Let’s look at AQ and international terrorism. These can be seen as two different concepts. AQ is a coordinator, an inspirer, a financier — one might even say venture capitalist. It doesn’t need Afghanistan as a sanctuary. It has places all over the world it can go to. What it needs is a secure communications system, and access to large amounts of funding that it can funnel to the people it inspires. Most of that requires the services of a modern economy (although the Moslem informal banking system is apparently a help). It doesn’t particularly need training camps, if what it is doing is indoctrinating a few people and showing them how to take over airplanes. The best agency to defend against AQ right now is probably the Treasury Department, followed by the FBI, and FBI liason officers at the US embassies.
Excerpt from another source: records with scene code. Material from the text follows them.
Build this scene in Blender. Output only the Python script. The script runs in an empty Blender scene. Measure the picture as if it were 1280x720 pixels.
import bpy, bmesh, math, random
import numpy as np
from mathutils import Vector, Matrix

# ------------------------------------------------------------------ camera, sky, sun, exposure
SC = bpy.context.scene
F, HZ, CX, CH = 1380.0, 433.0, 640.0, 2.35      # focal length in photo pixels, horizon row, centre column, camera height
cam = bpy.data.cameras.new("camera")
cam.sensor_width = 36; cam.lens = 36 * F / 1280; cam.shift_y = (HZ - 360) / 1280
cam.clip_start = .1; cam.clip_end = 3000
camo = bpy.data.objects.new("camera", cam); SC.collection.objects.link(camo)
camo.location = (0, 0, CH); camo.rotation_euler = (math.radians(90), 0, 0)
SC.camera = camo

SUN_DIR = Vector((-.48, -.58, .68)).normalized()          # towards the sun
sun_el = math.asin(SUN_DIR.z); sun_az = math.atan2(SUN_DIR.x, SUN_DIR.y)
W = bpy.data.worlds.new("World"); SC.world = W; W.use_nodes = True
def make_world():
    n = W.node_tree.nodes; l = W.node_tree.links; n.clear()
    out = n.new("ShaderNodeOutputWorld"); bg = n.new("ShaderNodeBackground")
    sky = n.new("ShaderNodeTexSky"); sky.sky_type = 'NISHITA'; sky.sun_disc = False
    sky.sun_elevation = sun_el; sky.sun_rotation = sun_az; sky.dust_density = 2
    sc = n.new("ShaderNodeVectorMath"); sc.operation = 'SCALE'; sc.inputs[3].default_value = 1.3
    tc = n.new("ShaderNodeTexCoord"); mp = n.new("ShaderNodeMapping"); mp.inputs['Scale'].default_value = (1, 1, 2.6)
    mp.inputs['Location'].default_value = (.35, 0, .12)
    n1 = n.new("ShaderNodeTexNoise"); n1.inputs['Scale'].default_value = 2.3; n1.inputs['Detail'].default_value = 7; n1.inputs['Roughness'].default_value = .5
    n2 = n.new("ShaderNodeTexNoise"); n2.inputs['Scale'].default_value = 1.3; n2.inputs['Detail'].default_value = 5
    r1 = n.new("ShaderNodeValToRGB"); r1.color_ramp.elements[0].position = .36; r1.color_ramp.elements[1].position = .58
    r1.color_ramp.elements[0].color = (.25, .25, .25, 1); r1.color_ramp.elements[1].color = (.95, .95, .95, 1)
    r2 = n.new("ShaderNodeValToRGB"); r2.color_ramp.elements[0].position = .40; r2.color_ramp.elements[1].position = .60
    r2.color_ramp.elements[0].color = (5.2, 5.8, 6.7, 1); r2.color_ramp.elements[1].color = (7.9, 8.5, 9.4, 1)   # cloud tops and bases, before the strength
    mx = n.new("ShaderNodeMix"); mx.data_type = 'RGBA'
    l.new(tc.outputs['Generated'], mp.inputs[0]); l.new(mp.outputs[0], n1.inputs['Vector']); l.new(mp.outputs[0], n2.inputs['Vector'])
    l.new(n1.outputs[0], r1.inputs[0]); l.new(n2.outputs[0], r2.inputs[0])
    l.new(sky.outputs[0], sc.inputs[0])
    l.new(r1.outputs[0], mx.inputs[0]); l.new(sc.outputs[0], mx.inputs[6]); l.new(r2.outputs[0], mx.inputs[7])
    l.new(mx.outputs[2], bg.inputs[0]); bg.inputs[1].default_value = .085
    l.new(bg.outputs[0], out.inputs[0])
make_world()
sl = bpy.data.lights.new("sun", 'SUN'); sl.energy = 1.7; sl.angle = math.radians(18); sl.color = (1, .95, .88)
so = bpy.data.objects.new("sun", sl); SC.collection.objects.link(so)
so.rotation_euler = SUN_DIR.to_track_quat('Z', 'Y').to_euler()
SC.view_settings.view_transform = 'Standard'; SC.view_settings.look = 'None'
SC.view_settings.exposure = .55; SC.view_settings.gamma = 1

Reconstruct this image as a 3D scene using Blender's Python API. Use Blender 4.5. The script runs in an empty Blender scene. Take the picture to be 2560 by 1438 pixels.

The groups clumped under the title international terrorism appear to be mostly involved in training foot soldiers and NCOs and exporting their skills to insurgencies in other Moslem countries. They require camps where people can run around, shooting AK-47s, but they are not a major threat to the US, except where we are on their soil. Most of the output of these camps appears to be going to AF and PK, not to NY.

The stability of PK wasn’t an issue until we started pressuring them to push forces into the tribal areas of the NW frontier. If the PK government were to stop, to go back to ruling this region through benign neglect, the single most potent reason for a destabilizing insurgency would disappear.

We solve the international terrorist problem, and possibly much of the AQ problem as well, by removing the source of their recruiting appeal. We leave AF to the Afghans. We reduce pressure on the PK government to stir up the tribes on the NW Frontier. We continue our pullout from Iraq. We change our Middle East policy to be overtly more even-handed between Israel and the Palestinians, instead of being knee-jerk supporters of whatever policy the hopelessly fragmented Israeli government comes up with this week.

The second thing that Cordesman questions is whether or  not the war in AF is “winnable.” He thinks it is, but not with the original goals. He thinks we can achieve a “good enough” solution to make it seem like we have won. This is a far cry from what we wanted. It’s still probably unachievable. One commentator was quoted as saying that you had to spend a year on the ground in AF to be qualified to make any kind of statement about the country. I haven’t done that. Neither have our policy makers nor most of those who advise them. Even the reduced goals that Cordesman has espoused seem to have little to do with the overt strategic reasons he gave above. Here’s a not-very-insightful list of what I think the spectrum of post-US AF possibilities looks like.

1. A return to the Taliban

2. A stable government, with insurgent participation,  probably not pro-US, but not necessarily anti-. By stable government I mean that they have, you know, a flag and a head of state, and some way of guaranteeing the safety of embassies. I don’t necessarily mean that the government’s writ runs beyond rifle shot of a paved road.

3. A pro-US government, capable of defeating the insurgents over the long haul

4. A western-style democracy

The last is not achievable in our lifetimes. The third one will require a decade of US military presence and casualties, with all the domestic angst and international terrorist recruiting fodder and PK instability that implies. The first two are the most likely results of the US ending its presence in AF in a timely fashion.  I have no idea which is more likely. My position is that any of these, once achieved, solves most of the problems and answers most of our current reasons for being in AF. The question is, which can be arrived at with the least expenditure of lives and treasure. I’d say that getting us out faster is better.